En ligne, les règles sont donc les mêmes qu’ailleurs, le volume des publications liées à une ville ne suivant pas une évolution linéaire. Dans le monde virtuel, plus que nulle part, la notoriété d’une ville ou d’un village est décorrélée de sa taille et chaque semaine ou presque – pour ne parler que de la France – plusieurs communes intermédiaires détrônent Paris en matière de visibilité numérique.

Mots-clés et hashtags les plus utilisés en lien avec la France du 23 au 29 novembre 2023. Strasbourg, Grenoble ou encore Avignon sortent du lot d’un côté tandis que Crépol et Romans-sur-Isère occupent presque tout l’espace de l’autre.

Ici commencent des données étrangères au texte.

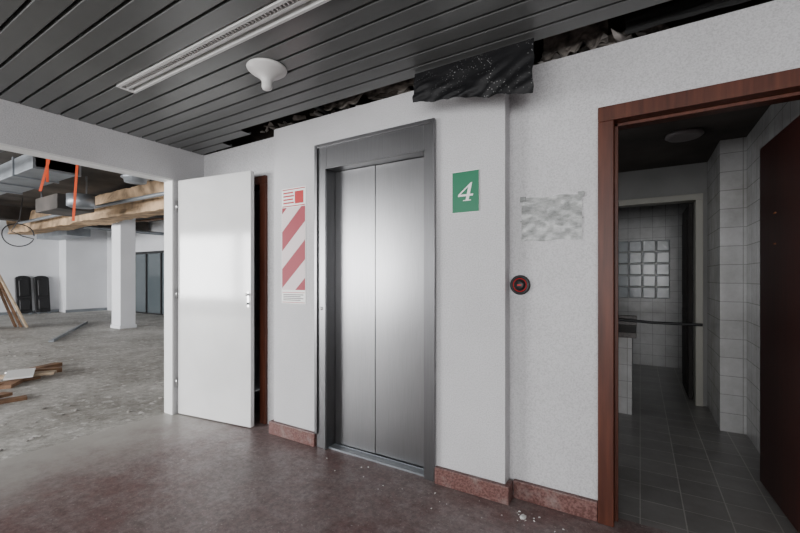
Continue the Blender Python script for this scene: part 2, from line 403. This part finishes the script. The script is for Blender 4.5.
# ---------------------------------------------------------------- white door
d1 = empty('door_1')
ang = math.degrees(math.atan2(.115, .86))
mt = T(-3.605, 2.025, 0) @ R(ang, 'Z')
boxes('leaf', [(0.006, .872, 0, .04, .008, 2.128)], 'whiteenamel', d1, bevel=.003, mtx=mt)
boxes('lock_plate', [(.835, .860, -.004, -.0005, 1.00, 1.13)], 'chrome', d1, bevel=.001, mtx=mt)
boxes('edge_latch', [(.8725, .875, .010, .030, .95, 1.13)], 'chrome', d1, mtx=mt)
lathe('knob', [(.009, 0), (.009, .012), (.013, .016), (.013, .022), (0, .024)], 'chrome', mt @ T(.848, -.004, 1.105) @ R(90, 'X'), d1, 24)
lathe('cylinder', [(.009, 0), (.009, .008), (0, .009)], 'black', mt @ T(.848, -.004, 1.03) @ R(90, 'X'), d1, 24)
for zz in (.25, 1.05, 1.85):
    lathe('hinge_%d' % int(zz*100), [(0, 0), (.007, 0), (.007, .09), (0, .09)], 'chrome', T(-3.606, 2.016, zz), d1, 16)
boxes('trim_1', [(-3.755, -3.742, 1.985, 2.06, 0, 2.20), (-3.755, -3.742, -1.3, 1.985, 2.125, 2.20)], 'whitetrim')
boxes('trim_2', [(-3.74, -3.62, 1.985, 1.999, 0, 2.139), (-3.74, -3.62, -1.3, 1.985, 2.125, 2.139)], 'whitetrim')

# ---------------------------------------------------------------- washroom
boxes('wall_washroom', [
    (.72, .82, 2.42, 4.1, 0, HT, 0),
    (.555, .82, 4.1, 4.80, 0, HT, 0),
    (-1.30, -1.20, 2.61, 4.80, 0, HT, 0),
    (-1.30, -.35, 4.80, 4.92, 0, HT, 1), (-.35, .50, 4.80, 4.92, 2.03, HT, 1), (.50, .82, 4.80, 4.92, 0, HT, 1),
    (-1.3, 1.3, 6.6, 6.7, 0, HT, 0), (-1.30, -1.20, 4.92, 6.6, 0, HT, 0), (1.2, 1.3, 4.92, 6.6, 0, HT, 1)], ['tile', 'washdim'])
boxes('ceiling_washroom', [(-1.30, 1.3, 2.63, 6.7, 2.36, 2.39)], 'ceildark')
f3 = empty('door_frame')
boxes('jambs', [(-.39, -.33, 4.77, 4.93, 0, 2.0), (.46, .52, 4.77, 4.93, 0, 2.0), (-.39, .52, 4.77, 4.93, 2.0, 2.06)], 'cream', f3, bevel=.004)
boxes('door_3', [(.42, .455, 4.95, 5.65, .01, 1.99), (.41, .42, 5.05, 5.55, .15, .9), (.41, .42, 5.05, 5.55, 1.05, 1.85)], 'darkpanel', bevel=.003)
gb = []
for i in range(4):
    for j in range(5):
        gb.append((-.30+i*.165, -.30+i*.165+.155, 6.565, 6.598, .95+j*.165, .95+j*.165+.155))
boxes('window_3', gb, 'glassblock', bevel=.012)
tube('fallen_rail', [(-.22, 4.60, .82), (.1, 4.62, .80), (.50, 4.64, .80)], .014, 'black')
v1 = empty('vanity_counter')
boxes('tiled_base', [(-1.19, -.065, 4.15, 4.76, 0, .70)], 'tile', v1)
boxes('granite_slab', [(-1.19, -.03, 4.11, 4.765, .701, .75), (-1.19, -.03, 4.745, 4.765, .75, .85)], 'granite', v1, bevel=.004)
lathe('ceiling_lamp_round', [(0, 0), (.12, 0), (.125, -.02), (.105, -.035), (.085, -.03), (0, -.02)], 'grey', T(.29, 3.75, 2.3595))
d2 = empty('door_2')
ang = math.degrees(math.atan2(.77, -.042))
mt = T(.703, 2.43, 0) @ R(ang, 'Z')
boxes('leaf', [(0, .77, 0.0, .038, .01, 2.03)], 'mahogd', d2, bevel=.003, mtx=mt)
boxes('lock_plate', [(.50, .53, .0385, .041, 1.43, 1.438), (.50, .53, .0385, .041, 1.60, 1.608)], 'brass', d2, mtx=mt)

# ---------------------------------------------------------------- ceiling rubble + hanging sheet
def chunk(bm, c, s, mi, sub=2, rough=.55):
    r = bmesh.ops.create_icosphere(bm, subdivisions=sub, radius=1)
    rt = Matrix.Rotation(random.uniform(0, 6), 4, 'Z') @ Matrix.Rotation(random.uniform(-.3, .3), 4, 'X')
    sd = Vector((random.uniform(0, 50), random.uniform(0, 50), 0))
    for q in r['verts']:
        d = 1+rough*noise.noise(q.co*1.6+sd)
        q.co = Vector(c)+(rt @ Vector((q.co.x*s[0]*d, q.co.y*s[1]*d, q.co.z*s[2]*d)))
    for f in {f for q in r['verts'] for f in q.link_faces}: f.material_index = mi
bm = bmesh.new()
for i in range(50):
    x = random.uniform(-2.7, -1.1) if i < 28 else random.uniform(-.5, .1)
    sz = random.uniform(.02, .045)
    yb = 2.24 if x < -.66 else 2.33
    chunk(bm, (x, yb+random.uniform(-.02, .03), H+.015+random.uniform(0, .05)), (sz*random.uniform(1.2, 3), sz*.7, sz*.4), 0 if random.random() < .25 else 1, 1, 1.1)
def ragged_bm(bm, x0, x1, ytop, ztop, fbot, seed, nx=60, nz=20, amp=.03, wr=.03, mi=0):
    g = []
    for i in range(nx+1):
        t = i/nx; x = x0+(x1-x0)*t; zb = fbot(t)
        row = []
        for j in range(nz+1):
            s = j/nz
            z = ztop+(zb-ztop)*s
            y = ytop-amp*s*(.8+noise.noise(Vector((t*4, s*2, seed))))-wr*s*abs(noise.noise(Vector((t*6+s*3, s*3, seed+3))))
            row.append(bm.verts.new((x+.015*noise.noise(Vector((s*4, seed, t)))*s, y, z)))
        g.append(row)
    for i in range(nx):
        for j in range(nz):
            f = bm.faces.new((g[i][j], g[i+1][j], g[i+1][j+1], g[i][j+1])); f.material_index = mi; f.smooth = True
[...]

Aux quatre coins du globe c’est la même histoire. Des agglomérations qui, dans la réalité, n’ont pas encore pris le dessus sur d’autres les distancient en ligne où elles témoignent d’une meilleure attractivité, d’une dynamique qui préfigurent le jour et les courbes se croiseront réellement.

C’est ainsi que Dubaï, terre promise des influenceurs, coiffe au poteau des villes comme Moscou, Bombay ou encore Sydney en nombre de publications sur l’année écoulée.

En outre, au fil des controverses ou des tendances, les données continuent de s’accumuler parfois par millions sur le compte d’une localité ou d’une agglomération, conférant, à l’arrivée, l’allure d’une mégapole numérique à une bourgade dépeuplée. Or dans cent ans, qui pourra témoigner du flot ininterrompu de #Crépol sur les plateformes, comme si, l’espace d’un instant, le monde entier n’avait plus tourné qu’autour d’un village français de quelque 500 âmes. Si elle ne reste pas dans les mémoires collectives, les algorithmes, eux, raconteront son histoire et son empreinte digitale massive. Ils ne s’effaceront pas et resteront les témoins uniques d’une époque où chaque jour voit naître une nouvelle capitale.